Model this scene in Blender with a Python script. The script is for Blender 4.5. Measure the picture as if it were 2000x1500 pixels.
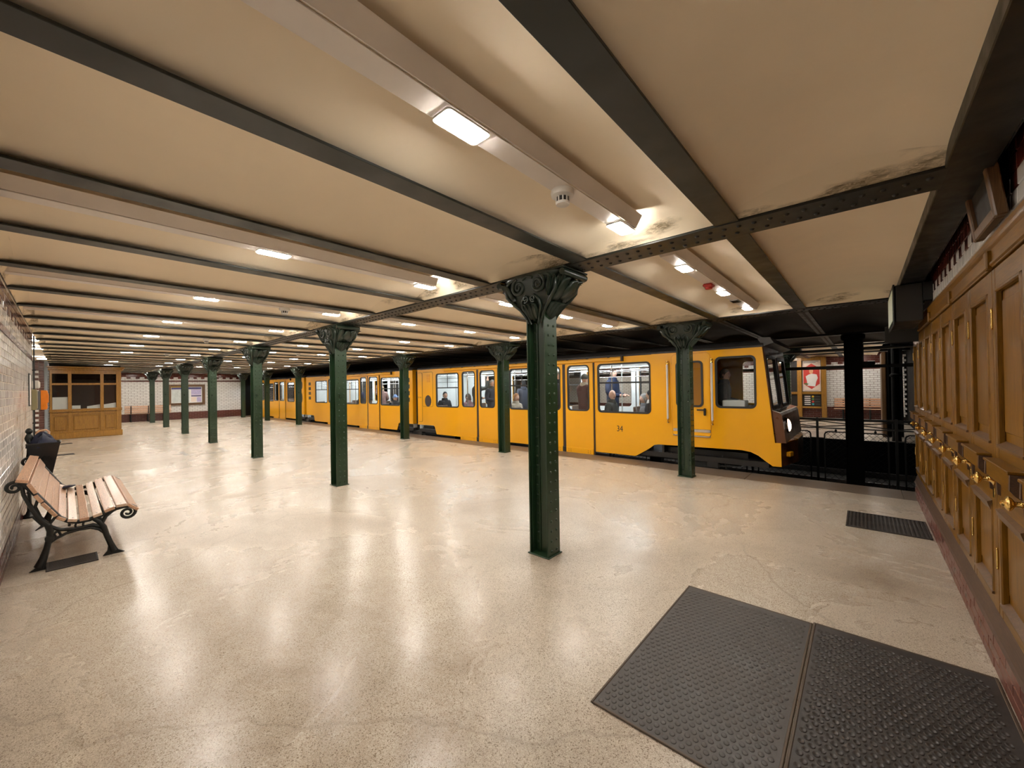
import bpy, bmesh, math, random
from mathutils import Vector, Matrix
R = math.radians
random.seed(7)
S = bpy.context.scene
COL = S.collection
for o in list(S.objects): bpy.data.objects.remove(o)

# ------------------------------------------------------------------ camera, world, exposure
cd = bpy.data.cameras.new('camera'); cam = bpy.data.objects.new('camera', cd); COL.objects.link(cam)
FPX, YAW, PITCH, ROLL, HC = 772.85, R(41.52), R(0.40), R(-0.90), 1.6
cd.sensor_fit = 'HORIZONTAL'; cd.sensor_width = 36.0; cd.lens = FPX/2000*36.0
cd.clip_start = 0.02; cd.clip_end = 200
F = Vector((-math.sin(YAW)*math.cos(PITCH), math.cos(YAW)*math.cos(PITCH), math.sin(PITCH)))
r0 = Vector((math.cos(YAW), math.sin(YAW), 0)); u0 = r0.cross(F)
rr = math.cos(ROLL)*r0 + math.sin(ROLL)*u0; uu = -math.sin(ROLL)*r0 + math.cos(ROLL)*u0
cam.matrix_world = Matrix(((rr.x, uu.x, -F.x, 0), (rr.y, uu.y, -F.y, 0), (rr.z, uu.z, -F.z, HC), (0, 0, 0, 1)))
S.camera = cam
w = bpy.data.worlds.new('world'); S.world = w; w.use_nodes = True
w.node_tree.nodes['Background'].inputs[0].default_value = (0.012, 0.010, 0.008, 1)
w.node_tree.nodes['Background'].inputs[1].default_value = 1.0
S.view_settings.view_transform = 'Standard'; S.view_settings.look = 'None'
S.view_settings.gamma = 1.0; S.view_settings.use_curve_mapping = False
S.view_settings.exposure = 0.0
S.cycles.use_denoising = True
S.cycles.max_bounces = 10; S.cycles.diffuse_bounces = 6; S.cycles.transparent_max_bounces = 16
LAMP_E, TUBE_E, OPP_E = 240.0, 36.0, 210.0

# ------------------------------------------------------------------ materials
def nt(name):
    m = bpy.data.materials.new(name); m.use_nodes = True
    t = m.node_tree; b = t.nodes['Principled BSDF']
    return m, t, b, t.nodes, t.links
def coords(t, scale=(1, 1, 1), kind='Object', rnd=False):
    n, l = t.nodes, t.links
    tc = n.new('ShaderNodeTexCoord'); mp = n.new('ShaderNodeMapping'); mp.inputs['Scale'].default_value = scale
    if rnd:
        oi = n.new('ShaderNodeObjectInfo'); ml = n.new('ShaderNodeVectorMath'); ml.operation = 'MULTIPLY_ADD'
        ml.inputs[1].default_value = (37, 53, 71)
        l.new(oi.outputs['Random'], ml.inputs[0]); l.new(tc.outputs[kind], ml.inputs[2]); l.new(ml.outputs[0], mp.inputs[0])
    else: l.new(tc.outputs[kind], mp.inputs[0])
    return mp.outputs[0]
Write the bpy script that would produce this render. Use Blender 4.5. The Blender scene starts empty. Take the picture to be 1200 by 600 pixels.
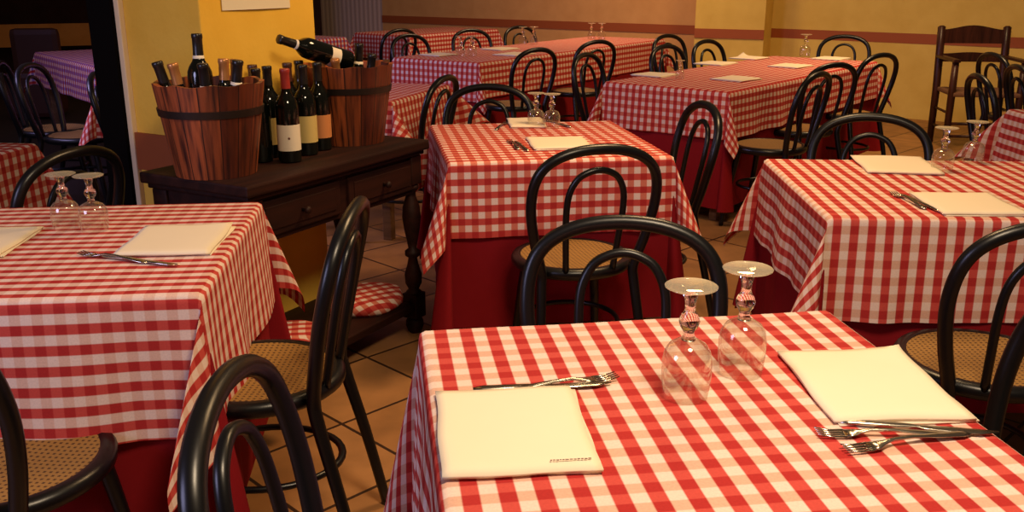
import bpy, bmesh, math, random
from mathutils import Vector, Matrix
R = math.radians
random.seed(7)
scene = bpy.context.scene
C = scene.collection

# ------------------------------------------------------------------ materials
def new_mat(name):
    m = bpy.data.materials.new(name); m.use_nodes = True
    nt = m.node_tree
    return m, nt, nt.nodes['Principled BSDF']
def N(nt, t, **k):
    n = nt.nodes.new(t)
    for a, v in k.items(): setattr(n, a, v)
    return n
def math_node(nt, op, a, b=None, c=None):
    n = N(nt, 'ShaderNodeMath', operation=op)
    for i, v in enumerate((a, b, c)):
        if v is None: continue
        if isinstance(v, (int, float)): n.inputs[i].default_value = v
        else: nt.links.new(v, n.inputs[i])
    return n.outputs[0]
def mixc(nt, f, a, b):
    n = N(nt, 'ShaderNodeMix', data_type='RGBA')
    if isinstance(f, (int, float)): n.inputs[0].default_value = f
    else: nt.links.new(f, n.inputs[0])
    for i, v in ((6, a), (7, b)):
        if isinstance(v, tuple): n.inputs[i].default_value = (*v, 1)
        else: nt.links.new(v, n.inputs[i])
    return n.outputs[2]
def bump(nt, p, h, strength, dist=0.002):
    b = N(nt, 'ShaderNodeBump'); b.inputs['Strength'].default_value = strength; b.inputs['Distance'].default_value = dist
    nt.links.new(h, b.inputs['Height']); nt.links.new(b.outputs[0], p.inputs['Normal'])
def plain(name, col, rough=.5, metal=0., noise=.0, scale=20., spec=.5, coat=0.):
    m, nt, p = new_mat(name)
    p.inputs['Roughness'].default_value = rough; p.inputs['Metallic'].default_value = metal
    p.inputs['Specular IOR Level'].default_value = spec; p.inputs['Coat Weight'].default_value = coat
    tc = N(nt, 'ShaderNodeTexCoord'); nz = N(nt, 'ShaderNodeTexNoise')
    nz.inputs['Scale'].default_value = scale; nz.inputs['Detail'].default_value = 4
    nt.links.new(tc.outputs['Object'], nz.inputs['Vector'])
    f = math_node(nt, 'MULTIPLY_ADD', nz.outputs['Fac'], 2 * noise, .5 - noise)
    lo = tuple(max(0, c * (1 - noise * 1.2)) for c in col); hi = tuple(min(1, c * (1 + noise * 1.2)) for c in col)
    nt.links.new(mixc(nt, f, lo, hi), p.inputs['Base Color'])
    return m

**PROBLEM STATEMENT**
None of the pictures should appear; repeat the records exactly otherwise.

**COMPLETE ANSWER**
Model this scene in Blender with a Python script. The script is for Blender 4.5. Measure the picture as if it were 2000x1500 pixels.
import bpy, bmesh, math, random
from mathutils import Vector, Matrix
R = math.radians
random.seed(7)
S = bpy.context.scene
COL = S.collection
for o in list(S.objects): bpy.data.objects.remove(o)

# ------------------------------------------------------------------ camera, world, exposure
cd = bpy.data.cameras.new('camera'); cam = bpy.data.objects.new('camera', cd); COL.objects.link(cam)
FPX, YAW, PITCH, ROLL, HC = 772.85, R(41.52), R(0.40), R(-0.90), 1.6
cd.sensor_fit = 'HORIZONTAL'; cd.sensor_width = 36.0; cd.lens = FPX/2000*36.0
cd.clip_start = 0.02; cd.clip_end = 200
F = Vector((-math.sin(YAW)*math.cos(PITCH), math.cos(YAW)*math.cos(PITCH), math.sin(PITCH)))
r0 = Vector((math.cos(YAW), math.sin(YAW), 0)); u0 = r0.cross(F)
rr = math.cos(ROLL)*r0 + math.sin(ROLL)*u0; uu = -math.sin(ROLL)*r0 + math.cos(ROLL)*u0
cam.matrix_world = Matrix(((rr.x, uu.x, -F.x, 0), (rr.y, uu.y, -F.y, 0), (rr.z, uu.z, -F.z, HC), (0, 0, 0, 1)))
S.camera = cam
w = bpy.data.worlds.new('world'); S.world = w; w.use_nodes = True
w.node_tree.nodes['Background'].inputs[0].default_value = (0.012, 0.010, 0.008, 1)
w.node_tree.nodes['Background'].inputs[1].default_value = 1.0
S.view_settings.view_transform = 'Standard'; S.view_settings.look = 'None'
S.view_settings.gamma = 1.0; S.view_settings.use_curve_mapping = False
S.view_settings.exposure = 0.0
S.cycles.use_denoising = True
S.cycles.max_bounces = 10; S.cycles.diffuse_bounces = 6; S.cycles.transparent_max_bounces = 16
LAMP_E, TUBE_E, OPP_E = 240.0, 36.0, 210.0

# ------------------------------------------------------------------ materials
def nt(name):
    m = bpy.data.materials.new(name); m.use_nodes = True
    t = m.node_tree; b = t.nodes['Principled BSDF']
    return m, t, b, t.nodes, t.links
def coords(t, scale=(1, 1, 1), kind='Object', rnd=False):
    n, l = t.nodes, t.links
    tc = n.new('ShaderNodeTexCoord'); mp = n.new('ShaderNodeMapping'); mp.inputs['Scale'].default_value = scale
    if rnd:
        oi = n.new('ShaderNodeObjectInfo'); ml = n.new('ShaderNodeVectorMath'); ml.operation = 'MULTIPLY_ADD'
        ml.inputs[1].default_value = (37, 53, 71)
        l.new(oi.outputs['Random'], ml.inputs[0]); l.new(tc.outputs[kind], ml.inputs[2]); l.new(ml.outputs[0], mp.inputs[0])
    else: l.new(tc.outputs[kind], mp.inputs[0])
    return mp.outputs[0]
Write the bpy script that would produce this render. Use Blender 4.5. The Blender scene starts empty. Take the picture to be 1200 by 600 pixels.
import bpy, bmesh, math, random
from mathutils import Vector, Matrix
R = math.radians
random.seed(7)
scene = bpy.context.scene
C = scene.collection

# ------------------------------------------------------------------ materials
def new_mat(name):
    m = bpy.data.materials.new(name); m.use_nodes = True
    nt = m.node_tree
    return m, nt, nt.nodes['Principled BSDF']
def N(nt, t, **k):
    n = nt.nodes.new(t)
    for a, v in k.items(): setattr(n, a, v)
    return n
def math_node(nt, op, a, b=None, c=None):
    n = N(nt, 'ShaderNodeMath', operation=op)
    for i, v in enumerate((a, b, c)):
        if v is None: continue
        if isinstance(v, (int, float)): n.inputs[i].default_value = v
        else: nt.links.new(v, n.inputs[i])
    return n.outputs[0]
def mixc(nt, f, a, b):
    n = N(nt, 'ShaderNodeMix', data_type='RGBA')
    if isinstance(f, (int, float)): n.inputs[0].default_value = f
    else: nt.links.new(f, n.inputs[0])
    for i, v in ((6, a), (7, b)):
        if isinstance(v, tuple): n.inputs[i].default_value = (*v, 1)
        else: nt.links.new(v, n.inputs[i])
    return n.outputs[2]
def bump(nt, p, h, strength, dist=0.002):
    b = N(nt, 'ShaderNodeBump'); b.inputs['Strength'].default_value = strength; b.inputs['Distance'].default_value = dist
    nt.links.new(h, b.inputs['Height']); nt.links.new(b.outputs[0], p.inputs['Normal'])
def plain(name, col, rough=.5, metal=0., noise=.0, scale=20., spec=.5, coat=0.):
    m, nt, p = new_mat(name)
    p.inputs['Roughness'].default_value = rough; p.inputs['Metallic'].default_value = metal
    p.inputs['Specular IOR Level'].default_value = spec; p.inputs['Coat Weight'].default_value = coat
    tc = N(nt, 'ShaderNodeTexCoord'); nz = N(nt, 'ShaderNodeTexNoise')
    nz.inputs['Scale'].default_value = scale; nz.inputs['Detail'].default_value = 4
    nt.links.new(tc.outputs['Object'], nz.inputs['Vector'])
    f = math_node(nt, 'MULTIPLY_ADD', nz.outputs['Fac'], 2 * noise, .5 - noise)
    lo = tuple(max(0, c * (1 - noise * 1.2)) for c in col); hi = tuple(min(1, c * (1 + noise * 1.2)) for c in col)
    nt.links.new(mixc(nt, f, lo, hi), p.inputs['Base Color'])
    return m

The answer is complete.